───── Dataset content ─────
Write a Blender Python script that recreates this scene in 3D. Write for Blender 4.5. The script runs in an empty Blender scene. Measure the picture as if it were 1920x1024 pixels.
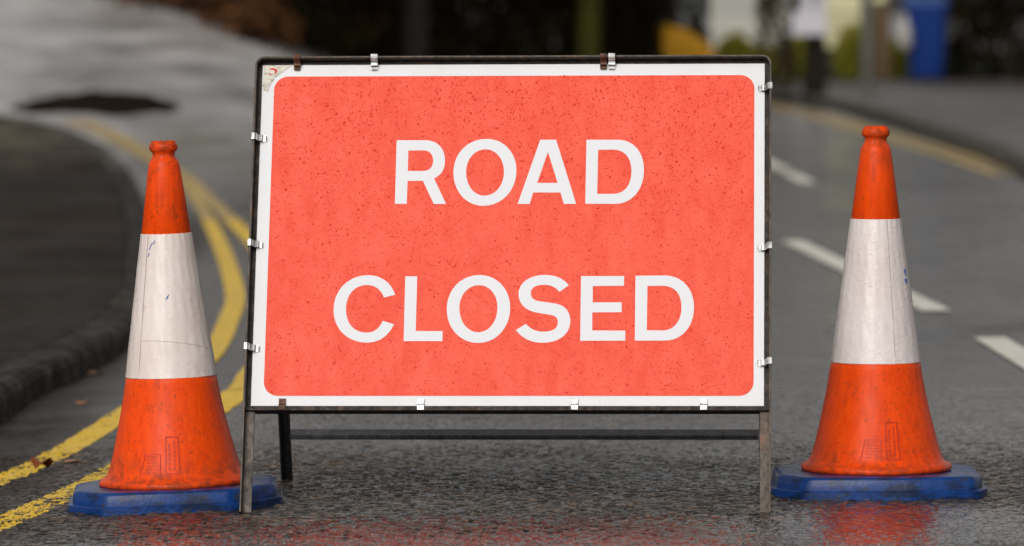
import bpy, math, random
import numpy as np
from math import sin, cos, pi, radians
from mathutils import Vector, Matrix
random.seed(4); RNG = np.random.default_rng(7)
S = bpy.context.scene
# ---------------------------------------------------------------- camera, sky, sun, exposure
cam_d = bpy.data.cameras.new('camera'); cam = bpy.data.objects.new('camera', cam_d); S.collection.objects.link(cam); S.camera = cam
cam_d.sensor_width = 36; cam_d.lens = 10075/1920*36; cam_d.clip_end = 2000; cam_d.clip_start = .5
CAM_H, PITCH, ROLL = 1.0181, .0488, -.004
_r0 = Vector((1,0,0)); _u0 = Vector((0,sin(PITCH),cos(PITCH))); _fw = Vector((0,cos(PITCH),-sin(PITCH)))
_r = cos(ROLL)*_r0 + sin(ROLL)*_u0; _u = -sin(ROLL)*_r0 + cos(ROLL)*_u0
cam.matrix_world = Matrix(((_r.x,_u.x,-_fw.x,0),(_r.y,_u.y,-_fw.y,0),(_r.z,_u.z,-_fw.z,CAM_H),(0,0,0,1)))
cam_d.dof.use_dof = True; cam_d.dof.focus_distance = 11.0; cam_d.dof.aperture_fstop = 4.3; cam_d.dof.aperture_blades = 9
world = bpy.data.worlds.new('World'); S.world = world; world.use_nodes = True
nt = world.node_tree; nt.nodes.clear()
sky = nt.nodes.new('ShaderNodeTexSky'); sky.sky_type = 'NISHITA'; sky.sun_disc = False
SUN_EL, SUN_AZ = radians(32), radians(200)          # azimuth clockwise from +Y: behind the camera, a little to its left
sky.sun_elevation = SUN_EL; sky.sun_rotation = SUN_AZ; sky.air_density = 1.0; sky.dust_density = 4.0; sky.ozone_density = 1.0
hs = nt.nodes.new('ShaderNodeHueSaturation'); hs.inputs['Saturation'].default_value = .12   # overcast: the blue is veiled
bg = nt.nodes.new('ShaderNodeBackground'); bg.inputs['Strength'].default_value = .13
wo = nt.nodes.new('ShaderNodeOutputWorld')
wm = nt.nodes.new('ShaderNodeMix'); wm.data_type = 'RGBA'; wm.blend_type = 'MULTIPLY'; wm.inputs[0].default_value = 1; wm.inputs[7].default_value = (1.0,.975,.94,1)
nt.links.new(sky.outputs[0], hs.inputs['Color']); nt.links.new(hs.outputs[0], wm.inputs[6]); nt.links.new(wm.outputs[2], bg.inputs[0]); nt.links.new(bg.outputs[0], wo.inputs[0])
sl = bpy.data.lights.new('sun', 'SUN'); sl.energy = 1.3; sl.angle = radians(35); sl.color = (1,.97,.93)
so = bpy.data.objects.new('sun', sl); S.collection.objects.link(so)
_d = Vector((sin(SUN_AZ)*cos(SUN_EL), cos(SUN_AZ)*cos(SUN_EL), sin(SUN_EL))); so.rotation_euler = _d.to_track_quat('Z','Y').to_euler()
S.view_settings.view_transform = 'Standard'; S.view_settings.look = 'None'; S.view_settings.gamma = 1; S.view_settings.use_curve_mapping = False
S.view_settings.exposure = -0.32
S.cycles.max_bounces = 6; S.cycles.transparent_max_bounces = 12; S.cycles.caustics_reflective = False; S.cycles.caustics_refractive = False

# ---------------------------------------------------------------- helpers
def link(o): S.collection.objects.link(o); return o
def mesh_obj(name, v, f, mat, parent=None, smooth=False, attrs=None):
    me = bpy.data.meshes.new(name)
    v = np.asarray(v, np.float32)
    if isinstance(f, np.ndarray):
        k = f.shape[1]
        me.vertices.add(len(v)); me.vertices.foreach_set('co', v.ravel())
        me.loops.add(f.size); me.loops.foreach_set('vertex_index', f.ravel().astype(np.int32))
        me.polygons.add(len(f)); me.polygons.foreach_set('loop_start', np.arange(0, f.size, k, dtype=np.int32))
        me.polygons.foreach_set('loop_total', np.full(len(f), k, np.int32)); me.update(calc_edges=True)
    else:
        me.from_pydata([tuple(map(float, p)) for p in v], [], f)
    if smooth: me.polygons.foreach_set('use_smooth', np.ones(len(me.polygons), bool))
    for k_, a in (attrs or {}).items():
        at = me.attributes.new(k_, 'FLOAT', 'POINT'); at.data.foreach_set('value', np.asarray(a, np.float32))
    if mat: me.materials.append(mat)
    me.update()
    o = link(bpy.data.objects.new(name, me)); o.parent = parent
    return o
def empty(name, loc=(0,0,0), rot=(0,0,0), parent=None):
    o = link(bpy.data.objects.new(name, None)); o.location = loc; o.rotation_euler = rot; o.parent = parent
    o.empty_display_size = .1; return o
def tag(o, label=None, cat=None, group=None, kind=None):
    for k_, v_ in (('label',label),('category',cat),('group',group),('kind',kind)):
        if v_: o[k_] = v_
    return o
class MB:
    def __init__(s): s.v = []; s.f = []
    def add(s, v, f):
        n = len(s.v); s.v += [tuple(p) for p in v]; s.f += [tuple(i+n for i in q) for q in f]; return s
    def box(s, x0,x1,y0,y1,z0,z1, fn=None):
        v = [(x,y,z) for z in (z0,z1) for y in (y0,y1) for x in (x0,x1)]
        if fn: v = [fn(*p) for p in v]
        return s.add(v, [(0,2,3,1),(4,5,7,6),(0,1,5,4),(2,6,7,3),(0,4,6,2),(1,3,7,5)])
    def lathe(s, prof, n=48, c=(0,0), cap0=False, cap1=False):
        v = []; f = []
        for r,z in prof:
            v += [(c[0]+r*cos(2*pi*i/n), c[1]+r*sin(2*pi*i/n), z) for i in range(n)]
        for k in range(len(prof)-1):
            for i in range(n):
                j = (i+1)%n; f.append((k*n+i,k*n+j,(k+1)*n+j,(k+1)*n+i))
        if cap0: f.append(tuple(range(n-1,-1,-1)))
        if cap1: f.append(tuple(range((len(prof)-1)*n, len(prof)*n)))
        return s.add(v, f)
    def loft(s, rings, cap=True):
        n = len(rings[0]); v = [p for r in rings for p in r]; f = []
        for k in range(len(rings)-1):
            for i in range(n):
                j = (i+1)%n; f.append((k*n+i,k*n+j,(k+1)*n+j,(k+1)*n+i))
        if cap: f += [tuple(range(n-1,-1,-1)), tuple(range((len(rings)-1)*n, len(rings)*n))]
        return s.add(v, f)
    def tube(s, pts, rad, n=8):
        rings = []
        for k,p in enumerate(pts):
            a = Vector(pts[max(0,k-1)]); b = Vector(pts[min(len(pts)-1,k+1)]); d = (b-a).normalized()
            e = d.orthogonal().normalized(); g = d.cross(e)
            r = rad[k] if hasattr(rad,'__len__') else rad
            rings.append([tuple(Vector(p)+r*(cos(2*pi*i/n)*e+sin(2*pi*i/n)*g)) for i in range(n)])
        return s.loft(rings)
    def build(s, name, mat, parent=None, smooth=False, bevel=0):
        o = mesh_obj(name, s.v, s.f, mat, parent, smooth)
        if bevel:
            m = o.modifiers.new('bevel','BEVEL'); m.width = bevel; m.segments = 2; m.limit_method = 'ANGLE'; m.angle_limit = radians(40)
        return o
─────
• **Prompt**
Omit any images, then output the listing exactly.

• **Final result**
Write a Blender Python script that recreates this scene in 3D. Write for Blender 4.5. The script runs in an empty Blender scene. Measure the picture as if it were 1920x1024 pixels.
import bpy, math, random
import numpy as np
from math import sin, cos, pi, radians
from mathutils import Vector, Matrix
random.seed(4); RNG = np.random.default_rng(7)
S = bpy.context.scene
# ---------------------------------------------------------------- camera, sky, sun, exposure
cam_d = bpy.data.cameras.new('camera'); cam = bpy.data.objects.new('camera', cam_d); S.collection.objects.link(cam); S.camera = cam
cam_d.sensor_width = 36; cam_d.lens = 10075/1920*36; cam_d.clip_end = 2000; cam_d.clip_start = .5
CAM_H, PITCH, ROLL = 1.0181, .0488, -.004
_r0 = Vector((1,0,0)); _u0 = Vector((0,sin(PITCH),cos(PITCH))); _fw = Vector((0,cos(PITCH),-sin(PITCH)))
_r = cos(ROLL)*_r0 + sin(ROLL)*_u0; _u = -sin(ROLL)*_r0 + cos(ROLL)*_u0
cam.matrix_world = Matrix(((_r.x,_u.x,-_fw.x,0),(_r.y,_u.y,-_fw.y,0),(_r.z,_u.z,-_fw.z,CAM_H),(0,0,0,1)))
cam_d.dof.use_dof = True; cam_d.dof.focus_distance = 11.0; cam_d.dof.aperture_fstop = 4.3; cam_d.dof.aperture_blades = 9
world = bpy.data.worlds.new('World'); S.world = world; world.use_nodes = True
nt = world.node_tree; nt.nodes.clear()
sky = nt.nodes.new('ShaderNodeTexSky'); sky.sky_type = 'NISHITA'; sky.sun_disc = False
SUN_EL, SUN_AZ = radians(32), radians(200)          # azimuth clockwise from +Y: behind the camera, a little to its left
sky.sun_elevation = SUN_EL; sky.sun_rotation = SUN_AZ; sky.air_density = 1.0; sky.dust_density = 4.0; sky.ozone_density = 1.0
hs = nt.nodes.new('ShaderNodeHueSaturation'); hs.inputs['Saturation'].default_value = .12   # overcast: the blue is veiled
bg = nt.nodes.new('ShaderNodeBackground'); bg.inputs['Strength'].default_value = .13
wo = nt.nodes.new('ShaderNodeOutputWorld')
wm = nt.nodes.new('ShaderNodeMix'); wm.data_type = 'RGBA'; wm.blend_type = 'MULTIPLY'; wm.inputs[0].default_value = 1; wm.inputs[7].default_value = (1.0,.975,.94,1)
nt.links.new(sky.outputs[0], hs.inputs['Color']); nt.links.new(hs.outputs[0], wm.inputs[6]); nt.links.new(wm.outputs[2], bg.inputs[0]); nt.links.new(bg.outputs[0], wo.inputs[0])
sl = bpy.data.lights.new('sun', 'SUN'); sl.energy = 1.3; sl.angle = radians(35); sl.color = (1,.97,.93)
so = bpy.data.objects.new('sun', sl); S.collection.objects.link(so)
_d = Vector((sin(SUN_AZ)*cos(SUN_EL), cos(SUN_AZ)*cos(SUN_EL), sin(SUN_EL))); so.rotation_euler = _d.to_track_quat('Z','Y').to_euler()
S.view_settings.view_transform = 'Standard'; S.view_settings.look = 'None'; S.view_settings.gamma = 1; S.view_settings.use_curve_mapping = False
S.view_settings.exposure = -0.32
S.cycles.max_bounces = 6; S.cycles.transparent_max_bounces = 12; S.cycles.caustics_reflective = False; S.cycles.caustics_refractive = False

# ---------------------------------------------------------------- helpers
def link(o): S.collection.objects.link(o); return o
def mesh_obj(name, v, f, mat, parent=None, smooth=False, attrs=None):
    me = bpy.data.meshes.new(name)
    v = np.asarray(v, np.float32)
    if isinstance(f, np.ndarray):
        k = f.shape[1]
        me.vertices.add(len(v)); me.vertices.foreach_set('co', v.ravel())
        me.loops.add(f.size); me.loops.foreach_set('vertex_index', f.ravel().astype(np.int32))
        me.polygons.add(len(f)); me.polygons.foreach_set('loop_start', np.arange(0, f.size, k, dtype=np.int32))
        me.polygons.foreach_set('loop_total', np.full(len(f), k, np.int32)); me.update(calc_edges=True)
    else:
        me.from_pydata([tuple(map(float, p)) for p in v], [], f)
    if smooth: me.polygons.foreach_set('use_smooth', np.ones(len(me.polygons), bool))
    for k_, a in (attrs or {}).items():
        at = me.attributes.new(k_, 'FLOAT', 'POINT'); at.data.foreach_set('value', np.asarray(a, np.float32))
    if mat: me.materials.append(mat)
    me.update()
    o = link(bpy.data.objects.new(name, me)); o.parent = parent
    return o
def empty(name, loc=(0,0,0), rot=(0,0,0), parent=None):
    o = link(bpy.data.objects.new(name, None)); o.location = loc; o.rotation_euler = rot; o.parent = parent
    o.empty_display_size = .1; return o
def tag(o, label=None, cat=None, group=None, kind=None):
    for k_, v_ in (('label',label),('category',cat),('group',group),('kind',kind)):
        if v_: o[k_] = v_
    return o
class MB:
    def __init__(s): s.v = []; s.f = []
    def add(s, v, f):
        n = len(s.v); s.v += [tuple(p) for p in v]; s.f += [tuple(i+n for i in q) for q in f]; return s
    def box(s, x0,x1,y0,y1,z0,z1, fn=None):
        v = [(x,y,z) for z in (z0,z1) for y in (y0,y1) for x in (x0,x1)]
        if fn: v = [fn(*p) for p in v]
        return s.add(v, [(0,2,3,1),(4,5,7,6),(0,1,5,4),(2,6,7,3),(0,4,6,2),(1,3,7,5)])
    def lathe(s, prof, n=48, c=(0,0), cap0=False, cap1=False):
        v = []; f = []
        for r,z in prof:
            v += [(c[0]+r*cos(2*pi*i/n), c[1]+r*sin(2*pi*i/n), z) for i in range(n)]
        for k in range(len(prof)-1):
            for i in range(n):
                j = (i+1)%n; f.append((k*n+i,k*n+j,(k+1)*n+j,(k+1)*n+i))
        if cap0: f.append(tuple(range(n-1,-1,-1)))
        if cap1: f.append(tuple(range((len(prof)-1)*n, len(prof)*n)))
        return s.add(v, f)
    def loft(s, rings, cap=True):
        n = len(rings[0]); v = [p for r in rings for p in r]; f = []
        for k in range(len(rings)-1):
            for i in range(n):
                j = (i+1)%n; f.append((k*n+i,k*n+j,(k+1)*n+j,(k+1)*n+i))
        if cap: f += [tuple(range(n-1,-1,-1)), tuple(range((len(rings)-1)*n, len(rings)*n))]
        return s.add(v, f)
    def tube(s, pts, rad, n=8):
        rings = []
        for k,p in enumerate(pts):
            a = Vector(pts[max(0,k-1)]); b = Vector(pts[min(len(pts)-1,k+1)]); d = (b-a).normalized()
            e = d.orthogonal().normalized(); g = d.cross(e)
            r = rad[k] if hasattr(rad,'__len__') else rad
            rings.append([tuple(Vector(p)+r*(cos(2*pi*i/n)*e+sin(2*pi*i/n)*g)) for i in range(n)])
        return s.loft(rings)
    def build(s, name, mat, parent=None, smooth=False, bevel=0):
        o = mesh_obj(name, s.v, s.f, mat, parent, smooth)
        if bevel:
            m = o.modifiers.new('bevel','BEVEL'); m.width = bevel; m.segments = 2; m.limit_method = 'ANGLE'; m.angle_limit = radians(40)
        return o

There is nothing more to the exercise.